Si spera nel Lecco, dopo aver sperato nel Darfo, nella
Bustese e nella Pergolettese.
Bisogna e bisognava sperare anche nella Pro
Patria.
Caravaggio, Pergolettese, Ciserano e Trento sono state le
risposte deboli alle imprese di chi ha fermato il Rezzato. Levico deve essere
una risposta secca.
L’Everest è alto per tutti 8848 metri, per tutti c’è l’aria
rarefatta che toglie il respiro, per tutti ci sono salite impressionanti e crepacci
da paura.
C’è chi, come Messner, ha qualità congenite tali da non
soffrire nulla di tutto ciò e sale spedito in vetta, ci sono altri che si aiutano
con le bombole di ossigeno per vincere l’aria rarefatta, c’è chi si fa aiutare
dagli sherpa per portare il carico, c’è chi rinuncia all’impresa, c’è chi cade
e si rialza, c’è chi cade e muore.
Per tutti c’è la stessa difficoltà, vince chi le sa superare.
La Pro Patria non è il Messner della categoria, tutti lo
hanno sperato, ma sulle ultime salite il respiro si è fatto affannoso.
Tutto serviva e tutto serve per salire in cima. Prima qualche sherpa, ora qualche bombola d’ossigeno. Sicuramente non serve il
fatalismo giustificante che, in nome delle “difficoltà”, fa sembrare impossibile
quello che è sempre stato possibile.Ossia,
che questa squadra possa arrivare in cima.
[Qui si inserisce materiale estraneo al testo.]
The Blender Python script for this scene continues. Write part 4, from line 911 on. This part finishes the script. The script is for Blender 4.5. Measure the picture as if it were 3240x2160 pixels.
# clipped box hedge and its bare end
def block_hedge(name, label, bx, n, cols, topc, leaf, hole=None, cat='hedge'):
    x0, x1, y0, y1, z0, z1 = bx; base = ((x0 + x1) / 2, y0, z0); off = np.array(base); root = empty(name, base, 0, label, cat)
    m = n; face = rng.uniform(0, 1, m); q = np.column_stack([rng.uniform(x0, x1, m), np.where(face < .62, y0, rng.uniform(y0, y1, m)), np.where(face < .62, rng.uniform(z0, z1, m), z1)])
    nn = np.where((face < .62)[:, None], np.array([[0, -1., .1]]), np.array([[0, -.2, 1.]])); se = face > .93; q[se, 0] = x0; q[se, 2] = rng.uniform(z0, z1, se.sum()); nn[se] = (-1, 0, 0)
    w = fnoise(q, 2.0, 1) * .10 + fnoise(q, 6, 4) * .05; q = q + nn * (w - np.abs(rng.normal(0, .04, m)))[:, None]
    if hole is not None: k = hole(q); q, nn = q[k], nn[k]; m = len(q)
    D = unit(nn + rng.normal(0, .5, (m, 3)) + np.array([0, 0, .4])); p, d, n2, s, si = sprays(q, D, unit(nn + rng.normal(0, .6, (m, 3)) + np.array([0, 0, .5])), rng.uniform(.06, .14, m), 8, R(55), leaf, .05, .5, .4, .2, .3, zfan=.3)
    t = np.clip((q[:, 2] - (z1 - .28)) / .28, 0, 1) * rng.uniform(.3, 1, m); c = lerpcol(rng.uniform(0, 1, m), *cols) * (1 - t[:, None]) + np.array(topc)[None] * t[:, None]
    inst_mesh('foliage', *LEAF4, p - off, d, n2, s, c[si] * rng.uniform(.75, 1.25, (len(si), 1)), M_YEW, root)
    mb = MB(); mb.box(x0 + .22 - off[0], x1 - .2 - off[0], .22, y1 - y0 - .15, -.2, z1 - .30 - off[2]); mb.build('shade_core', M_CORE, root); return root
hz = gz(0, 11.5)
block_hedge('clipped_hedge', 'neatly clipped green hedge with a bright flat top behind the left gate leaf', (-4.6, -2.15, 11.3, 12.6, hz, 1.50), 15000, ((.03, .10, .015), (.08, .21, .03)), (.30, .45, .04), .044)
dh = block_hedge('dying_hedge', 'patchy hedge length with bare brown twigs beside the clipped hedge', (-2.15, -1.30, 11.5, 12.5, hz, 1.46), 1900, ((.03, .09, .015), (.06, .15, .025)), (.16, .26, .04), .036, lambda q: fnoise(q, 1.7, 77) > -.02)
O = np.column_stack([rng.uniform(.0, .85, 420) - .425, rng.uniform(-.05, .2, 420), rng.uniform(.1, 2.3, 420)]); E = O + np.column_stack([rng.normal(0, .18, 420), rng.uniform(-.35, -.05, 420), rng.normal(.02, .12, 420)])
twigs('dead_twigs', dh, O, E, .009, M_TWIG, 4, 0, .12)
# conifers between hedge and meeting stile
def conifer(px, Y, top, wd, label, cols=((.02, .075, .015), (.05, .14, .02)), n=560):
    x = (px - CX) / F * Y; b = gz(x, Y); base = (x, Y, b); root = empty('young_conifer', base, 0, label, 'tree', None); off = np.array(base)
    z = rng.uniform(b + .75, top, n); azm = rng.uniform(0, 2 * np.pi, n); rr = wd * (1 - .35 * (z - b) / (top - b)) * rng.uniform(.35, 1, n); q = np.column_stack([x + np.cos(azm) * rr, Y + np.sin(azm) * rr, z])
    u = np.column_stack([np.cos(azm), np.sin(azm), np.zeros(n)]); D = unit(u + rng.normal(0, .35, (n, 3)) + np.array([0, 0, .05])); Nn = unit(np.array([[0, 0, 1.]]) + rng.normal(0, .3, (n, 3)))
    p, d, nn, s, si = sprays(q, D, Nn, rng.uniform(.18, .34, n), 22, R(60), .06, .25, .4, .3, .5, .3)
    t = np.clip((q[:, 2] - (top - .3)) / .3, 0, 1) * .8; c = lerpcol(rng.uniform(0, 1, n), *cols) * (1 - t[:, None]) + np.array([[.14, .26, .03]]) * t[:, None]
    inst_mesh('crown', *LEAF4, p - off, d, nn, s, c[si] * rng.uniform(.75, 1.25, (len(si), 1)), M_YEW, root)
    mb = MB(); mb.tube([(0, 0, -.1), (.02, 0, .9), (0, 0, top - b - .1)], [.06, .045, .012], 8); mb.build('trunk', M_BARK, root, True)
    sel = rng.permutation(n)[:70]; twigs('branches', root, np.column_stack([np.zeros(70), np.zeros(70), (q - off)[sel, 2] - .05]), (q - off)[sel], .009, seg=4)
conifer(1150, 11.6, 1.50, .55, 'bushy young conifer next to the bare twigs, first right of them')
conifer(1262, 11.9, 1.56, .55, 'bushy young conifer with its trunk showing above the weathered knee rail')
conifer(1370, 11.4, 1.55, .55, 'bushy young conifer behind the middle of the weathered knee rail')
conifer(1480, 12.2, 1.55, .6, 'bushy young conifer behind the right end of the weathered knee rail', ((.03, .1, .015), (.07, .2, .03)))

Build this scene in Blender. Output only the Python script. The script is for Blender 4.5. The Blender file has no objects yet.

Che prima della vetta ci fosse la salita più dura era
noto da sempre.
Nessun Messner è stato incontrato sulla via della vetta,
ma solo un ottimo alpinista bresciano che, quando si è accorto di non riuscire a
tenere il passo degli apripista, ha cambiato il suo versante di salita,
scegliendone uno che più si conformava con le proprie caratteristiche.
Ha cambiato
capo cordata e ha ingaggiato qualche sherpa in più per portare il carico .
La Pro Patria ha scelto di proseguire dritta verso la
cima, convinta che non le mancasse nulla per mettere la bandiera sull’Everest.
Questa convinzione non può e non deve venire meno proprio
a pochi passi dalla vetta. Certamente si è ripetutamente scivolati negli ultimi
periodi e fortunatamente così ha fatto l’altro alpinista, ma adesso il campo
base è lontano. Non si possono più chiedere aiuti di nessun tipo, serve
camminare con lo sguardo verso l’alto.
Serve crederci, anche se l’aria è pesante e la salita
dura. Certamente qualcuno lassù arriverà e chi arriverà avrà dimostrato che le
difficoltà erano superabili.
Vince uno solo e festeggia, gli altri recriminano, ma trattasi
di sterili giustificazioni.
Questo gruppo di scalatori e il suo capo cordata sono di
valore e hanno l’obbligo di arrivare in alto. Non importa se un secondo prima o
dopo gli avversari. L’obbligo è di dimostrare sull’ultima salita la capacità di
arrivare in cima. Magari un secondo dopo, ma non dieci minuti dopo.
Levico, Ciliverghe e Darfo Boario sono partite da vincere
a prescindere dal risultato degli altri.
Poi, forse mancherà un punto per piantare la bandiera
biancoblù, ma almeno si sarà dimostrato di valere l’avversario. Cadere nel
crepaccio dell’oblio a pochi metri della cima e congelare il sogno di sempre
tra l’oscurità degli abissi non è un finale di scalata che meritano tutti
quelli che hanno tifato da sempre per voi.